Even saying that it’s stupid to build on the beach is oversimplifying. What if there’s wetlands between the beach and the open ocean? That changes a lot. Anyway. No. Sandy was a Category 1 when it hit New Jersey. We wouldn’t have even had early release from schools in Florida for that. Hell, I drove to see a concert in the middle of a tropical storm once.

My point being: Most areas are prepared and equipped to handle the weather events that are most common and typical for that location. I will note that what happened in Atlanta was especially a clusterfuck due to poor decisions on the part of city emergency officials. However, this storm went through pretty much all of the deep South and you don’t hear Charlotte or Mobile, Alabama crying about gridlock, do you? IMO, traffic in Atlanta is always a clusterfuck and a crap shoot, storm or no storm.

My brother is in Birmingham AL and the place was pretty much shut down.

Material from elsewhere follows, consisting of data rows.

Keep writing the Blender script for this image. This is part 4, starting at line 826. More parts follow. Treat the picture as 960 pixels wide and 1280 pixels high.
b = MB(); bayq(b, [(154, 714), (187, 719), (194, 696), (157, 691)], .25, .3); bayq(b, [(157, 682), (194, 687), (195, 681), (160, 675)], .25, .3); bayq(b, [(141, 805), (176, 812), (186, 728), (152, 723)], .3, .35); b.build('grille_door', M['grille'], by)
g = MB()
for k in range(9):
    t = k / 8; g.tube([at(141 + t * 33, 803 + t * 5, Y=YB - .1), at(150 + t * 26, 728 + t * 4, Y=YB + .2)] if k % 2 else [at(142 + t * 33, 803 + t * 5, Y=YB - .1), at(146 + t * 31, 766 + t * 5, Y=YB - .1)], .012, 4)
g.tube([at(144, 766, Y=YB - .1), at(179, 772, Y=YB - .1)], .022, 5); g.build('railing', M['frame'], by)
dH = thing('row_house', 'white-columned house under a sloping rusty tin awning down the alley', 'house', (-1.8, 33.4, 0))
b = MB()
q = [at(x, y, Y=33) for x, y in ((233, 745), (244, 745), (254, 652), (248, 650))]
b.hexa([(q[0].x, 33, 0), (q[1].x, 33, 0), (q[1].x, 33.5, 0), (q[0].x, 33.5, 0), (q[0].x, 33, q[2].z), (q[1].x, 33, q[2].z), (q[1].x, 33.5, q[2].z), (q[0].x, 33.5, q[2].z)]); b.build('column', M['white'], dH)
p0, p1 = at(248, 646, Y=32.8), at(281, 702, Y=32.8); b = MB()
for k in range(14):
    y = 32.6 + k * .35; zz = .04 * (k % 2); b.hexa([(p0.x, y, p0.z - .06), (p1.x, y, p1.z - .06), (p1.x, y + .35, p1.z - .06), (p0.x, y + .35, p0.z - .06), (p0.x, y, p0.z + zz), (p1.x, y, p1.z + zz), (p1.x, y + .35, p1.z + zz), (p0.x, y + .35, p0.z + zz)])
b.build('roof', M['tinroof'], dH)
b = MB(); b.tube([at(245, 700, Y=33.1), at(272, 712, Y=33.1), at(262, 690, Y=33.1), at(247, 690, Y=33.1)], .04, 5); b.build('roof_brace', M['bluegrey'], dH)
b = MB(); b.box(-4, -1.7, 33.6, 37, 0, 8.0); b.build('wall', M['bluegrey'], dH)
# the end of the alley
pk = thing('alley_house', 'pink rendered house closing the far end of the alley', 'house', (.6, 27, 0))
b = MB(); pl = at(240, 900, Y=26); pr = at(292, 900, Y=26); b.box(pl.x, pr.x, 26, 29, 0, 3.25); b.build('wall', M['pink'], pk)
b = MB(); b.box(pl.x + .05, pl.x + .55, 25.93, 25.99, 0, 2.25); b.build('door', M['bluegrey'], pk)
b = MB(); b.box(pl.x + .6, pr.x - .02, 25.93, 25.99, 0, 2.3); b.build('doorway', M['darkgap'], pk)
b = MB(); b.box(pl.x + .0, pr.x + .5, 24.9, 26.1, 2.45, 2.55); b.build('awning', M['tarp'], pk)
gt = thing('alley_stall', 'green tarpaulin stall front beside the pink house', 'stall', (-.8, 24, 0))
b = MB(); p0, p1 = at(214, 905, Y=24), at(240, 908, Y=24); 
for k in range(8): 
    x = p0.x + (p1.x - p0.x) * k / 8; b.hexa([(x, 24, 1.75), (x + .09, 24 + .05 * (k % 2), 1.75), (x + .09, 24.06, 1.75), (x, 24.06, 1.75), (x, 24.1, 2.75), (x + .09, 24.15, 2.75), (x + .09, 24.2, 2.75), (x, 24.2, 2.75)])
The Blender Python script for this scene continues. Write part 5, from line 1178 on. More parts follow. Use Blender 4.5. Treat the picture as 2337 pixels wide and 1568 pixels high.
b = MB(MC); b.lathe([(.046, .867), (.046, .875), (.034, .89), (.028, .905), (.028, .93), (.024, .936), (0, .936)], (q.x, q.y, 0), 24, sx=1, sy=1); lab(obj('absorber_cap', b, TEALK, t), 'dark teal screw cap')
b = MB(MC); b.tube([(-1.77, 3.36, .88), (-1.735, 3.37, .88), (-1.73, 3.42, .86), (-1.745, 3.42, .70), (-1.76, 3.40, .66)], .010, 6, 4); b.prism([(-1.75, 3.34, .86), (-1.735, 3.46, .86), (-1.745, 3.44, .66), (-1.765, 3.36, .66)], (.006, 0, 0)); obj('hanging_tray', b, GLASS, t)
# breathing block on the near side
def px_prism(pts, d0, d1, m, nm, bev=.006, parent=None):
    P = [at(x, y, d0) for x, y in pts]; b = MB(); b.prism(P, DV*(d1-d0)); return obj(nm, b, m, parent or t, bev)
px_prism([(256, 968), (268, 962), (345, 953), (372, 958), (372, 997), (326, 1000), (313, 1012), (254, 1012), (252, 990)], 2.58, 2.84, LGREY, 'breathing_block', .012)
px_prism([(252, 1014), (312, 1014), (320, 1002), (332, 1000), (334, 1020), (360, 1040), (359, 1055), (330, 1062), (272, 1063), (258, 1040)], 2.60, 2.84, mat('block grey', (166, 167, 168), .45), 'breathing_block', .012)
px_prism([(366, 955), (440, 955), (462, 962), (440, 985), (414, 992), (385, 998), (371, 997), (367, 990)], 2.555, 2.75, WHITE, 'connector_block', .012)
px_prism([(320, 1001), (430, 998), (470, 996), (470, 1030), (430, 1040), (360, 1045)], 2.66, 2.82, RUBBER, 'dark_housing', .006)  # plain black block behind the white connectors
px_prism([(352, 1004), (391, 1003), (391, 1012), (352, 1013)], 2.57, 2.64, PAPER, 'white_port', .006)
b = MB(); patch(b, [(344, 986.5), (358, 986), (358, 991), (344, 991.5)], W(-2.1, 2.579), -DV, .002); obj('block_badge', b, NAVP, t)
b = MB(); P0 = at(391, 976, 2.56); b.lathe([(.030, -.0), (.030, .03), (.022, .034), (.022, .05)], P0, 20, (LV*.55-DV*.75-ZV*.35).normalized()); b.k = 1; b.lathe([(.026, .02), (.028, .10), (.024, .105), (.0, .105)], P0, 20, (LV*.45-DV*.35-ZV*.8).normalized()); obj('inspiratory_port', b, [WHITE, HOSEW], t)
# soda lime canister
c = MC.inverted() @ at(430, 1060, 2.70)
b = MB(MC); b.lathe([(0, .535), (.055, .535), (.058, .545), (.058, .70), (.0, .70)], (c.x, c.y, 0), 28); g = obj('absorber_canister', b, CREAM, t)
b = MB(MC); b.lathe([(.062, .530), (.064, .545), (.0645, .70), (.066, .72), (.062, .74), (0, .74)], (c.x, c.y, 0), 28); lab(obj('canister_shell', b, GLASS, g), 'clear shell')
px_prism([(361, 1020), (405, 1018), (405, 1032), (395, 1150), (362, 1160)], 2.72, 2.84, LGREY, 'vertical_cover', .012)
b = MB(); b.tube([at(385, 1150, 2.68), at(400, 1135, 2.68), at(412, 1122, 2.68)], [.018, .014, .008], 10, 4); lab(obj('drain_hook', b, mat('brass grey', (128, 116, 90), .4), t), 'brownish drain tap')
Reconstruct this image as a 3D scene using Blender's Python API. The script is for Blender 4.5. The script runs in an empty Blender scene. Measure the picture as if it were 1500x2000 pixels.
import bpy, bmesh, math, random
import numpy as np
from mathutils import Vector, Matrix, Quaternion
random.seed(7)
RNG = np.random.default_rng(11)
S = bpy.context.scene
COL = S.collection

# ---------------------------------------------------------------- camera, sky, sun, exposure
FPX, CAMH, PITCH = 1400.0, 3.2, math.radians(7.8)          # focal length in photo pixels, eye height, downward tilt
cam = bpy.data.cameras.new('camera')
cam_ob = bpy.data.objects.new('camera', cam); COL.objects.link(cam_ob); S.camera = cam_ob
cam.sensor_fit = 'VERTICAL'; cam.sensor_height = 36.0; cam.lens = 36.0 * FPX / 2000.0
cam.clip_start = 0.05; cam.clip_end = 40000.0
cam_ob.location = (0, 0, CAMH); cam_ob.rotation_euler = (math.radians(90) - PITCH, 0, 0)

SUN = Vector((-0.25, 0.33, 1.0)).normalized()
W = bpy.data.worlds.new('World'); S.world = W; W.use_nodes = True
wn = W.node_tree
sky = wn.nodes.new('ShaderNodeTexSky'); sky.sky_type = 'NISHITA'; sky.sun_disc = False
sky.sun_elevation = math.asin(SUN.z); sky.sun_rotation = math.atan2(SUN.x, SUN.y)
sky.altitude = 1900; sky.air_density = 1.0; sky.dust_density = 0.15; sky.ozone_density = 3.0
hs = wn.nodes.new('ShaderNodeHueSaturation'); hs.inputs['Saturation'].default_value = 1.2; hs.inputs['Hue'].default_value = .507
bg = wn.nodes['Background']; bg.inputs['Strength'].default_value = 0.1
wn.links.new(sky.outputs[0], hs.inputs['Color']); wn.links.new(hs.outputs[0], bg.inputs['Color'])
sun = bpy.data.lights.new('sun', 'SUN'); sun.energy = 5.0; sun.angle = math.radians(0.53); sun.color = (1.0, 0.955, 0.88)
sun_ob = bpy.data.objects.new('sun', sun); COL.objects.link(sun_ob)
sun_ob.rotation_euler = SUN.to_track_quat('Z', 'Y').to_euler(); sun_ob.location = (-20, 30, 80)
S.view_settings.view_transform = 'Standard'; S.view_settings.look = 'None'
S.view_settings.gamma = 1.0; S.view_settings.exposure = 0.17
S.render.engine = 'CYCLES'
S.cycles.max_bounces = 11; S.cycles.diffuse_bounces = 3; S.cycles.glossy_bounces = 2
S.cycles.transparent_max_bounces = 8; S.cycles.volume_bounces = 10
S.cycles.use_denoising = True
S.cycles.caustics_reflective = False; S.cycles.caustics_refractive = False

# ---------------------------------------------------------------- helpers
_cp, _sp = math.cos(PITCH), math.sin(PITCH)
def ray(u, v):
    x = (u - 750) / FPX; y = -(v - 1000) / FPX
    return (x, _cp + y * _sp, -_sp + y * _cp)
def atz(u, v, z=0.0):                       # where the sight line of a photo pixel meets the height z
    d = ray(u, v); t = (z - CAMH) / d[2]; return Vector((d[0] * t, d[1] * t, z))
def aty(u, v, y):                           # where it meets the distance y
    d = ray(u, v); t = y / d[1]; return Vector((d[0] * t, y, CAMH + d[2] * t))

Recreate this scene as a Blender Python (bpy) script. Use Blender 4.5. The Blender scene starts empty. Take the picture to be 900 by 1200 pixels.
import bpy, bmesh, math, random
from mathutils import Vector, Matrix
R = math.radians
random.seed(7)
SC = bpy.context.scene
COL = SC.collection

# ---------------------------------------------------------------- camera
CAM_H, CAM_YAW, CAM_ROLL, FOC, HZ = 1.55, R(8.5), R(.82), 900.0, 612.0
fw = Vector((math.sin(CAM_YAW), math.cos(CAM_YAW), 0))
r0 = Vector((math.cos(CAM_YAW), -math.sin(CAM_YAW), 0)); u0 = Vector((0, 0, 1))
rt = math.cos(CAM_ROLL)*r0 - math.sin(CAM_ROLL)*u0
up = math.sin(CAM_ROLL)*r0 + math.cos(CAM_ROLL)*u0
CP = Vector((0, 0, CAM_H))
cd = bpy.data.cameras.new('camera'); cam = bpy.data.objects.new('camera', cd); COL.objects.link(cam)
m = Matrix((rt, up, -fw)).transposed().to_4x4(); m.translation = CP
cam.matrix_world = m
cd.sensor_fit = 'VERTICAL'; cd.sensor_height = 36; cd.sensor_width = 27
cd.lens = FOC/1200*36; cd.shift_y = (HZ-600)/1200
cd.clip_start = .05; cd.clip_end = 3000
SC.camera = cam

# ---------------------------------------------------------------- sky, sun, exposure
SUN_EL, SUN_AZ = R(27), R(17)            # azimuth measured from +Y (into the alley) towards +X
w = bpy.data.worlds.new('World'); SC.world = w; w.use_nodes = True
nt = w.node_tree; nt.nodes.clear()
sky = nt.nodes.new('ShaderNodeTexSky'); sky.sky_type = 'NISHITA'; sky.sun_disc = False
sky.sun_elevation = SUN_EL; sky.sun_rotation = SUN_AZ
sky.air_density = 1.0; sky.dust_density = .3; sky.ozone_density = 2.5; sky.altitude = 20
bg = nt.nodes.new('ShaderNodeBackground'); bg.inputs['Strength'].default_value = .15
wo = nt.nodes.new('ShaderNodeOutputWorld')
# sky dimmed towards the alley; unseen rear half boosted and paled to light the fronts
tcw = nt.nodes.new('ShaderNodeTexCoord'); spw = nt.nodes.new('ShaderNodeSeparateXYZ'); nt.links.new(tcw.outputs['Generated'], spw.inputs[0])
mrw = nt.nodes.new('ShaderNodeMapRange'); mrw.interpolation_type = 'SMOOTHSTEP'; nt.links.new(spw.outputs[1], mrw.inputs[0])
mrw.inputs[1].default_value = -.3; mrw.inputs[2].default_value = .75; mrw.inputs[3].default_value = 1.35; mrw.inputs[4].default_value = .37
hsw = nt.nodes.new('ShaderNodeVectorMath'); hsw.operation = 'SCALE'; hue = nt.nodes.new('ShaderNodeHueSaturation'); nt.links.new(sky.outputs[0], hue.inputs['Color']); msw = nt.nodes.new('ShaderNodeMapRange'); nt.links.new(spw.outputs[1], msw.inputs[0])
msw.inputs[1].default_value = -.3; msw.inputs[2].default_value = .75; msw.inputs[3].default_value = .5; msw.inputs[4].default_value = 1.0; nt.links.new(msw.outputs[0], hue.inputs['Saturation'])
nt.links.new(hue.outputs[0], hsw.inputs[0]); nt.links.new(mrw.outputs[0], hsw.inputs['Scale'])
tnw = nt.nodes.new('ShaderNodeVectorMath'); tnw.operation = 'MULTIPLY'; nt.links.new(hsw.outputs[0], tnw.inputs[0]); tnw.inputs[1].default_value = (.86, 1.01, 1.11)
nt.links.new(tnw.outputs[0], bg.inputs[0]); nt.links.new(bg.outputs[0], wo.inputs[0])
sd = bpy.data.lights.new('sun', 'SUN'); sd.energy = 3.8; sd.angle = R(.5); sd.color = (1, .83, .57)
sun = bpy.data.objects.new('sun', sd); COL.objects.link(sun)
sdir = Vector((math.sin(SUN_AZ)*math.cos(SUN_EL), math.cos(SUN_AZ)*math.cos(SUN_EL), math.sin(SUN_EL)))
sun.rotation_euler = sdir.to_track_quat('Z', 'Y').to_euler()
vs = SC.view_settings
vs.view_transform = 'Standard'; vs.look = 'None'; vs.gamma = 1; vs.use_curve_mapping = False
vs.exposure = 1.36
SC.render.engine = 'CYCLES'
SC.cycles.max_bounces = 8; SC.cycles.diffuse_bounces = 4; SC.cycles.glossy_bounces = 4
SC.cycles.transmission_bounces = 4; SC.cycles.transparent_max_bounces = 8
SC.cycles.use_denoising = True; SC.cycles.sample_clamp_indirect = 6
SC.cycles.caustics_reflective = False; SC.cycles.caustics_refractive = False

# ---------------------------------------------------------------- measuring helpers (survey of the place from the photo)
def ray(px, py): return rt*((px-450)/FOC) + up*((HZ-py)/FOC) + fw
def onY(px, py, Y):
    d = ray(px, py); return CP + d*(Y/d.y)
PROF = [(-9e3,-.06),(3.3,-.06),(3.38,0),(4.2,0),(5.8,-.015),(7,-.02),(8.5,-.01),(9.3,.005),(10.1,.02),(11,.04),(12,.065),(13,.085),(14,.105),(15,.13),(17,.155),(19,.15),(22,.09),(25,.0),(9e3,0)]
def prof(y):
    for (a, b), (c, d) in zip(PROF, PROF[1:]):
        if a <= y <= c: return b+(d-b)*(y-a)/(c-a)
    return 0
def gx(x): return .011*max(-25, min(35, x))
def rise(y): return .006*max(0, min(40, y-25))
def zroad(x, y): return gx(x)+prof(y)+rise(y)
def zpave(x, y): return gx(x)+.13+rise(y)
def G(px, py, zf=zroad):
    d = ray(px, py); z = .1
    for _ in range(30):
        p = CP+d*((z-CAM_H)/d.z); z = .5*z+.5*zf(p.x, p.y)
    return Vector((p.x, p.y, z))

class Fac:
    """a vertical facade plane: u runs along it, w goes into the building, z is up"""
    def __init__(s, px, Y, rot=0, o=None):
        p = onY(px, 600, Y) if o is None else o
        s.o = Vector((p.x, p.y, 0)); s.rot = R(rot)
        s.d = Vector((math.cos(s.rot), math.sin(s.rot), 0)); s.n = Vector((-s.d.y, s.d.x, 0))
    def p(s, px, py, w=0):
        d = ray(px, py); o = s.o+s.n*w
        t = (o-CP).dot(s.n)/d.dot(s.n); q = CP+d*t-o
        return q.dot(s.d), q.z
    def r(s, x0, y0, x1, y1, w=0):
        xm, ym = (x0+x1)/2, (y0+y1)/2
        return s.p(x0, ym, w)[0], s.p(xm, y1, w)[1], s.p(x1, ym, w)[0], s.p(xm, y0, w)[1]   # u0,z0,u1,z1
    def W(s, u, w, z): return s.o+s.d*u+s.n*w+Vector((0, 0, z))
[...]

It wasn’t the winds or rain that were the problem with Sandy. It was the surge and the flooding ( which happened because a late tropical storm met up with a nor’easter at high tide during a full moon, IIRC) and a separate nor’easter with significant snowfall a week or so later. It wasn’t a Cat 3 storm , but neither was it an ordinary Cat 1. I’m sure you did drive to a concert in the middle of a tropical storm , but somehow I think Florida would have closed some schools if the Intracoastal Waterway had met the ocean regardless of the wind speed.

Some weather events are impossible to prepare for. Even though NYC is used to snow, people still get stuck in their cars . It’s not as many, but that’s because we mostly stay off the road.